GSA Annual Meeting in Seattle, Washington, USA - 2017

Paper No. 43-1
Presentation Time: 1:35 PM

UNMIXING EUSTATIC AND TECTONIC SIGNALS IN SEDIMENTARY SYSTEMS FROM DETRITAL GEOCHRONOLOGY (Invited Presentation)


SHARMAN, Glenn R., Department of Geosciences, University of Arkansas, Fayetteville, AR 72701, COVAULT, Jacob A., Bureau of Economic Geology, University of Texas at Austin, Austin, TX 78713, STOCKLI, Daniel F., Department of Geological Sciences, Jackson School of Geosciences, The University of Texas at Austin, 2305 Speedway, Stop C1160, Austin, TX 78712, SICKMANN, Zachary, Department of Geological and Environmental Sciences, Stanford University, 450 Serra Mall, Building 320, Stanford, CA 94305, MALKOWSKI, Matthew A., U.S. Geological Survey, Santa Cruz, CA 95060 and JOHNSTONE, Sam, Geological and Environmental Sciences, Stanford University, 450 Serra Mall, Building 320, Stanford, CA 94305, glenn.r.sharman@gmail.com

The record of changing environmental conditions over geologic time, including varying tectonism, climate, sea level, and now anthropogenic effects, is preserved in clastic sedimentary sequences. Detrital geochronology has emerged as a leading approach for investigating changes in the provenance of sand- and silt-sized sediment, which may be driven by exogenic forcing of source-to-sink systems. To the extent that sediment source areas produce unique detrital age distributions, the relative contributions from each source area may be resolved by unmixing calculations. However, approaches to unmixing detrital geochronologic data have received little attention until recently, and more work is needed to develop these approaches.
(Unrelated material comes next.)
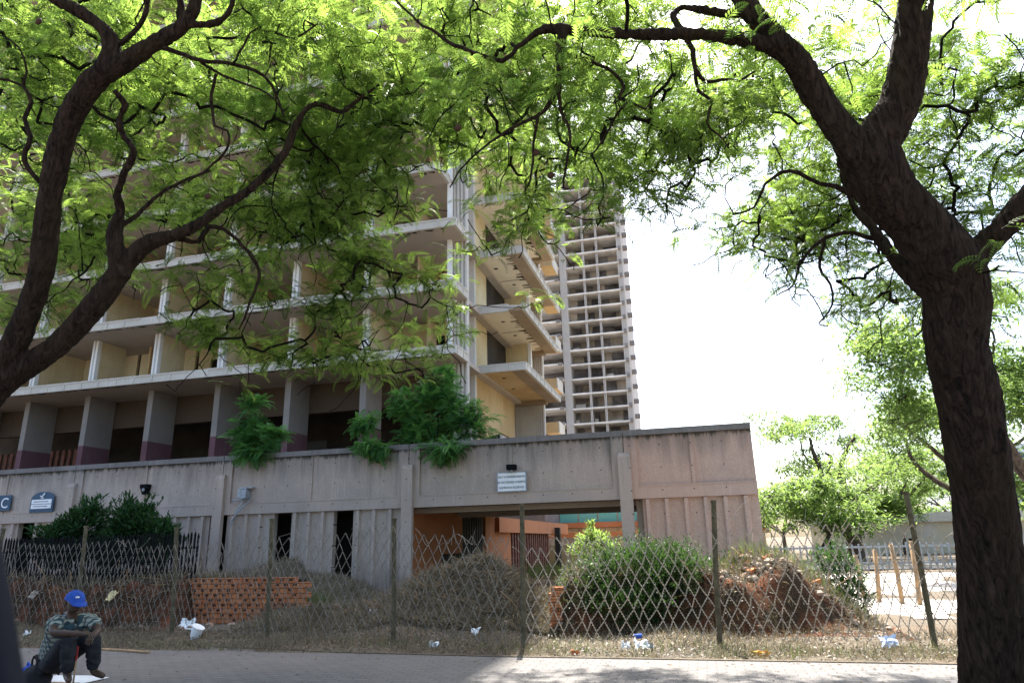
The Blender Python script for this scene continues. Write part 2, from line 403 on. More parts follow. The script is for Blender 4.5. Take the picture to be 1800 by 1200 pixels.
# ============================================================ GROUND
def sm(a, b, x): t = np.clip((x-a)/(b-a), 0, 1); return t*t*(3-2*t)
def gauss(x, y, cx, cy, sx, sy): return np.exp(-((x-cx)/sx)**2-((y-cy)/sy)**2)
_ph = rng.uniform(0, 6.28, 24); _fr = rng.uniform(0.8, 6, 24); _an = rng.uniform(0, 6.28, 24)
def rough(x, y):
    s = 0
    for p, f, a in zip(_ph, _fr, _an): s = s+np.sin(f*(x*math.cos(a)+y*math.sin(a))+p)/f
    return s*0.022
def gz(x, y):
    """height of the dirt ground behind the pavement"""
    x = np.asarray(x, float); y = np.asarray(y, float)
    z = 0*x+0*y
    g = sm(9.9, 11.5, y)
    z = z+g*(1-sm(30, 34, y))*rough(x, y)*1.3
    z = z+1.02*np.clip(gauss(x, y, -4.95, 14.3, 1.45, 1.4)*1.12+.16*np.sin(x*3.1+y)*gauss(x, y, -4.9, 14.2, 1.3, 1.2), 0, 1.1)             # heap of cut grass
    z = z+0.30*gauss(x, y, -3.2, 13.4, 1.0, 1.2)
    bank = sm(12.7, 13.3, y)*(1-sm(-11.1, -10.7, x))*(1-sm(17.5, 19.3, y))          # red bank left
    z = z+0.86*bank
    slope = sm(13.4, 16.5, y)*(1-sm(-9.6, -7.6, x))*sm(-11.2, -10.8, x)*(1-sm(17.5, 19.3, y))
    z = z+0.7*slope
    z = z+0.32*gauss(x, y, -8.0, 13.6, 1.3, 1.2)
    m = sm(12.35, 12.95, y+0.25*np.sin(x*2.1))*sm(-2.75, -2.3, x)*(1-sm(1.3, 2.75, x))*(1-sm(15.2, 17.5, y))  # mound right
    z = z+m*(0.72+0.33*gauss(x, y, 1.0, 13.7, 0.9, 0.9)+0.12*np.sin(x*5.1+y*3))
    z = z+(rough(x*4, y*4)*1.1+rough(x*9+3, y*9)*.6)*(m+bank)
    hp = np.clip(gauss(x, y, -5.0, 14.4, 2.2, 2.0)*1.2, 0, 1); z = z+(rough(x*3, y*3+5)*.9+rough(x*10, y*10)*.5)*hp
    return z
def sheet(name, x0, x1, y0, y1, nx, ny, fz, mat, sq=None):
    xs = np.linspace(x0, x1, nx) if sq is None else sq[0]; ys = np.linspace(y0, y1, ny) if sq is None else sq[1]
    nx, ny = len(xs), len(ys)
    Xg, Yg = np.meshgrid(xs, ys); Z = fz(Xg, Yg)
    V = np.stack([Xg, Yg, Z], -1).reshape(-1, 3)
    i = np.arange((ny-1)*(nx-1)); r, c = i//(nx-1), i % (nx-1); a = r*nx+c
    me = npmesh(name, V, np.stack([a, a+1, a+nx+1, a+nx], 1), 4, smooth=True)
    return structure(link(name, me, mat))
xs = np.concatenate([[-900, -300, -100, -50, -30], np.arange(-24, 8, 0.07), [9, 12, 20, 40, 100, 300, 900]])
ys = np.concatenate([[-600, -100, -20, 5], np.arange(9.86, 20, 0.07), [22, 26, 30, 40, 60, 100, 200, 500, 1500]])
def groundz(x, y):
    z = gz(x, y)
    return np.where(y < 9.9, -0.06, z)
g = sheet('ground', 0, 1, 0, 1, 0, 0, groundz, [MT['soil'], MT['redsoil']], (xs, ys))
# red earth where the banks are cut
me = g.data
cen = np.zeros(len(me.polygons)*3, np.float32); me.polygons.foreach_get('center', cen); cen = cen.reshape(-1, 3)
redm = ((cen[:, 0] < -10.6) & (cen[:, 0] > -19) & (cen[:, 1] > 12.3) & (cen[:, 1] < 14.0)) | \
       ((cen[:, 0] > -2.9) & (cen[:, 0] < 2.9) & (cen[:, 1] > 12.1) & (cen[:, 1] < 13.25)) | \
       ((cen[:, 0] > 0.2) & (cen[:, 0] < 2.4) & (cen[:, 1] > 12.3) & (cen[:, 1] < 14.5))
me.polygons.foreach_set('material_index', redm.astype(np.int32))
# the paving: slopes gently where its far edge bends on the left
def edgeY(x): return 9.85+0.35*max(0.0, (-4.5-x))*0.42
pv = MB(); 
pxs = [-60, -30, -16, -11.5, -9, -7, -5.3, -3, 0, 3, 8, 20, 60]
for a, b in zip(pxs[:-1], pxs[1:]):
    pv.add([(a, -8, 0), (b, -8, 0), (b, edgeY(max(b, -16)), 0), (a, edgeY(max(a, -16)), 0)], [(0, 1, 2, 3)])
structure(pv.build('pavement', MT['paving']))
kb = MB()
for a, b in zip(pxs[:-1], pxs[1:]):
    ya, yb = edgeY(max(a, -16)), edgeY(max(b, -16))
    kb.hexa([(a, ya+.002, -.1), (b, yb+.002, -.1), (b, yb+.09, -.1), (a, ya+.09, -.1), (a, ya+.002, .012), (b, yb+.002, .012), (b, yb+.09, .012), (a, ya+.09, .012)])
structure(kb.build('kerb', MT['soil']))
# pale concrete yard and road beyond the fence on the right
yd = MB(); yd.add([(2.6, 14.6, .03), (40, 14.6, .03), (60, 31, .03), (3.4, 31, .03)], [(0, 1, 2, 3)])
structure(yd.build('concrete_yard', concrete('yard_concrete', (0.42, 0.39, 0.36), 0.2, scale=0.6)))
rd = MB(); rd.add([(-8, 34.5, .034), (80, 34.5, .034), (80, 43, .034), (-8, 43, .034)], [(0, 1, 2, 3)])
structure(rd.build('road', plain('asphalt', (0.055, 0.055, 0.056), 0.2, 4, 0.9)))

# ============================================================ PODIUM
PY = 19.35
pod = thing('podium_building', 'long grey pink concrete podium with panelled parapet and ribbed walls beneath the towers', 'building', (-8, PY, 0))
XL, XR = -46.0, 1.5
pil = [-20.92, -14.93, -8.40, -1.93]
mods = [-45, -38.9, -32.9, -26.9]+pil+[XR]
zb, zt = 2.58, 4.47
def part(mb, name, mat, parent, **k): return mb.build(name, mat, parent, **k)
for a, b in zip(mods[:-1], mods[1:]):
    m = MB(); last = b == XR
    x0, x1 = a+.012, (b if last else b-.012)
    m.box(x0, x1, PY+.07, PY+.35, zb, zt-.16)
    fx0, fx1 = x0+.34, (x1 if last else x1-.34)
    m.box(x0, x1, PY, PY+.068, zb, 2.93)                    # bottom rail
    m.box(x0, fx0, PY+.001, PY+.068, 2.93, zt-.16)
    if not last: m.box(fx1, x1, PY+.001, PY+.068, 2.93, zt-.16)
    mid = (fx0+fx1)/2-.1
    m.box(mid, mid+.09, PY+.03, PY+.068, 2.93, zt-.16)
    m.box(fx0, fx1, PY-.012, PY+.03, 2.895, 2.93)           # thin drip sill
    if last: m.box(x1-.35, x1-.002, PY+.351, PY+9, zb, zt-.16)
    pp_ = part(m, 'parapet_panel', MT['podium2' if last else 'podium'], pod)
    c = MB(); c.box(x0, x1, PY-.004, PY+.36, zt-.158, zt)
    if last: c.box(x1-.36, x1+.004, PY+.361, PY+9, zt-.158, zt)
    part(c, 'coping', MT['coping'], pp_)
for x in mods[:-1]:
    m = MB(); m.box(x-.17, x+.17, PY-.13, PY+.02, -.1, 3.72)
    m.hexa([(x-.17, PY-.13, 3.72), (x+.17, PY-.13, 3.72), (x+.17, PY-.005, 3.72), (x-.17, PY-.005, 3.72), (x-.15, PY-.09, 3.84), (x+.15, PY-.09, 3.84), (x+.15, PY-.005, 3.84), (x-.15, PY-.005, 3.84)])
    part(m, 'pillar', MT['podium'], pod)
# ribbed lower walls with openings
def ribwall(x0, x1, rib0, step, y=PY+.12):
    m = MB(); m.box(x0, x1, y, y+.2, -.1, zb)
    x = rib0
    while x < x1-.06:
        if x > x0+.02:
            m.hexa([(x-.035, y-.10, 0), (x+.035, y-.10, 0), (x+.11, y, 0), (x-.11, y, 0), (x-.045, y-.11, zb-.02), (x+.045, y-.11, zb-.02), (x+.07, y, zb-.02), (x-.07, y, zb-.02)])
        x += step
    part(m, 'ribbed_wall', MT['podium2' if x0 > -5 else 'podium'], pod)
ribwall(-22.5, -21.15, -22.3, .55); ribwall(-20.7, -17.3, -20.3, .6); ribwall(-16.95, -15.35, -16.6, .52)
ribwall(-14.7, -12.98, -14.45, .50); ribwall(-12.36, -10.9, -12.2, .48); ribwall(-10.24, -8.6, -10.05, .53)
ribwall(-1.52, XR, -1.38, .51); ribwall(-45, -23.2, -44.8, .55)
m = MB(); m.box(XR-.2, XR-.003, PY+.33, PY+9, -.1, zb); part(m, 'side_wall', MT['podium2'], pod)
m = MB(); m.box(-45, -9.2, PY+1.6, PY+1.8, -.1, zb); m.box(-1.5, XR-.25, PY+1.6, PY+1.8, -.1, zb); part(m, 'inner_wall', MT['dark'], pod)
m = MB(); m.box(XL, -9.0, PY+.36, 41, zb+.02, 4.0); m.box(-9.0, XR-.36, PY+.36, 28.9, zb+.02, 4.0); part(m, 'terrace_slab', MT['beam'], pod)
m = MB()
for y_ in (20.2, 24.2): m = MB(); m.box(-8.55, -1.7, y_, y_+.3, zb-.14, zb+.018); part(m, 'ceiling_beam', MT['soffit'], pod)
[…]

We demonstrate that end-member modelling analysis, an approach commonly applied to grain size data, is also a powerful tool for unmixing detrital geochronologic data. This “bottom-up” approach does not require independent assumptions about parent age distributions and complements the more widely used “top-down” approach that models daughter samples as mixtures of user-specified parent age distributions. Synthetic experiments demonstrate one such “bottom-up” unmixing algorithm produced median modeled daughter end-member abundances typically within 10 percentage points of the true abundance. We demonstrate the utility of both approaches to sediment unmixing using two case studies. First, we present results from coastal California to highlight the influence of sea level state on how sediment is routed from coastal systems to submarine fans. Second, we present a study of Cretaceous-modern units in the Gulf of Mexico sedimentary basin that highlights tectonic controls on spatial patterns of sediment mixing around the northern margin of the basin. These case studies demonstrate sediment unmixing as a powerful tool for analyzing detrital geochronologic data, with implications for resolving changes in sediment source areas that may be driven by tectonic, climatic, or other external controls.